Task statement ▸
Nothing in the data should change when you return it, but leave the pictures out.

Data lines ▸
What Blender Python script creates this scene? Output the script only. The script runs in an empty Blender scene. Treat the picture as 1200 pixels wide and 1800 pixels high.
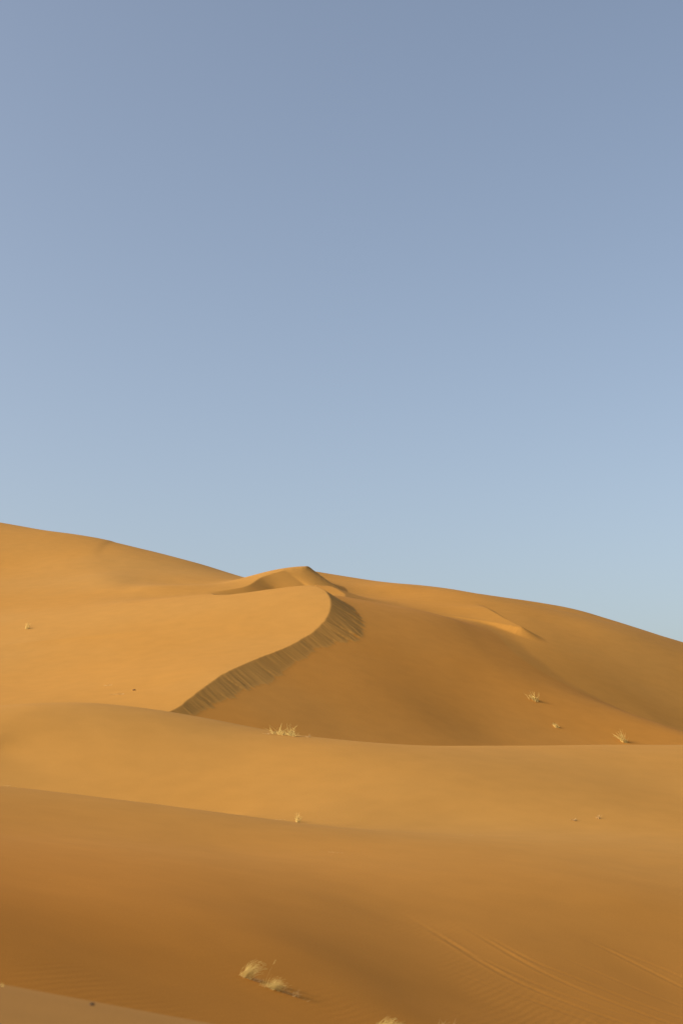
import bpy, bmesh, math, random, json
import numpy as np
from mathutils import Vector
random.seed(7); np.random.seed(7)
scn = bpy.context.scene
col = scn.collection
CZ = 2.0                                   # camera height above the datum the dunes were surveyed from

# ------------------------------------------------------------------ camera, sky, sun, exposure
cam_d = bpy.data.cameras.new('camera')
cam = bpy.data.objects.new('camera', cam_d)
col.objects.link(cam)
cam.location = (0, 0, CZ)
cam.rotation_euler = (math.radians(90) + math.atan2(500, 2500), 0, 0)
cam_d.sensor_fit = 'VERTICAL'
cam_d.sensor_height = 36.0
cam_d.sensor_width = 24.0
cam_d.lens = 50.0
cam_d.clip_start = 0.1
cam_d.clip_end = 20000
cam_d.dof.use_dof = True
cam_d.dof.focus_distance = 85.0
cam_d.dof.aperture_fstop = 2.8
scn.camera = cam

SUN_EL, SUN_AZ = math.radians(28), math.radians(15)     # sun to the left, a little behind the camera
to_sun = Vector((-math.cos(SUN_EL)*math.cos(SUN_AZ), -math.cos(SUN_EL)*math.sin(SUN_AZ), math.sin(SUN_EL)))
world = bpy.data.worlds.new("World")
scn.world = world
world.use_nodes = True
wn, wl = world.node_tree.nodes, world.node_tree.links
wn.clear()
wo = wn.new('ShaderNodeOutputWorld')
bg = wn.new('ShaderNodeBackground')
sky = wn.new('ShaderNodeTexSky')
sky.sky_type = 'NISHITA'
sky.sun_disc = False
sky.sun_elevation = SUN_EL
sky.sun_rotation = math.atan2(to_sun.x, to_sun.y)
sky.altitude = 700
sky.air_density = 1.0
sky.dust_density = 6.0
sky.ozone_density = 0.3
hs = wn.new('ShaderNodeHueSaturation')
hs.inputs['Saturation'].default_value = 0.84
wl.new(sky.outputs[0], hs.inputs['Color'])
wl.new(hs.outputs[0], bg.inputs['Color'])
bg.inputs['Strength'].default_value = 0.15
wl.new(bg.outputs[0], wo.inputs[0])

sun_d = bpy.data.lights.new('sun', 'SUN')
sun_d.energy = 2.75
sun_d.angle = math.radians(0.53)
sun_d.color = (1.0, 0.93, 0.82)
sun = bpy.data.objects.new('sun', sun_d)
col.objects.link(sun)
sun.rotation_euler = (-to_sun).to_track_quat('-Z', 'Y').to_euler()

scn.view_settings.view_transform = 'Standard'
scn.view_settings.look = 'None'
scn.view_settings.exposure = 0.3
scn.view_settings.gamma = 1.0
scn.view_settings.use_curve_mapping = False
scn.cycles.max_bounces = 6
scn.cycles.diffuse_bounces = 4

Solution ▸
What Blender Python script creates this scene? Output the script only. The script runs in an empty Blender scene. Treat the picture as 1200 pixels wide and 1800 pixels high.
import bpy, bmesh, math, random, json
import numpy as np
from mathutils import Vector
random.seed(7); np.random.seed(7)
scn = bpy.context.scene
col = scn.collection
CZ = 2.0                                   # camera height above the datum the dunes were surveyed from

# ------------------------------------------------------------------ camera, sky, sun, exposure
cam_d = bpy.data.cameras.new('camera')
cam = bpy.data.objects.new('camera', cam_d)
col.objects.link(cam)
cam.location = (0, 0, CZ)
cam.rotation_euler = (math.radians(90) + math.atan2(500, 2500), 0, 0)
cam_d.sensor_fit = 'VERTICAL'
cam_d.sensor_height = 36.0
cam_d.sensor_width = 24.0
cam_d.lens = 50.0
cam_d.clip_start = 0.1
cam_d.clip_end = 20000
cam_d.dof.use_dof = True
cam_d.dof.focus_distance = 85.0
cam_d.dof.aperture_fstop = 2.8
scn.camera = cam

SUN_EL, SUN_AZ = math.radians(28), math.radians(15)     # sun to the left, a little behind the camera
to_sun = Vector((-math.cos(SUN_EL)*math.cos(SUN_AZ), -math.cos(SUN_EL)*math.sin(SUN_AZ), math.sin(SUN_EL)))
world = bpy.data.worlds.new("World")
scn.world = world
world.use_nodes = True
wn, wl = world.node_tree.nodes, world.node_tree.links
wn.clear()
wo = wn.new('ShaderNodeOutputWorld')
bg = wn.new('ShaderNodeBackground')
sky = wn.new('ShaderNodeTexSky')
sky.sky_type = 'NISHITA'
sky.sun_disc = False
sky.sun_elevation = SUN_EL
sky.sun_rotation = math.atan2(to_sun.x, to_sun.y)
sky.altitude = 700
sky.air_density = 1.0
sky.dust_density = 6.0
sky.ozone_density = 0.3
hs = wn.new('ShaderNodeHueSaturation')
hs.inputs['Saturation'].default_value = 0.84
wl.new(sky.outputs[0], hs.inputs['Color'])
wl.new(hs.outputs[0], bg.inputs['Color'])
bg.inputs['Strength'].default_value = 0.15
wl.new(bg.outputs[0], wo.inputs[0])

sun_d = bpy.data.lights.new('sun', 'SUN')
sun_d.energy = 2.75
sun_d.angle = math.radians(0.53)
sun_d.color = (1.0, 0.93, 0.82)
sun = bpy.data.objects.new('sun', sun_d)
col.objects.link(sun)
sun.rotation_euler = (-to_sun).to_track_quat('-Z', 'Y').to_euler()

scn.view_settings.view_transform = 'Standard'
scn.view_settings.look = 'None'
scn.view_settings.exposure = 0.3
scn.view_settings.gamma = 1.0
scn.view_settings.use_curve_mapping = False
scn.cycles.max_bounces = 6
scn.cycles.diffuse_bounces = 4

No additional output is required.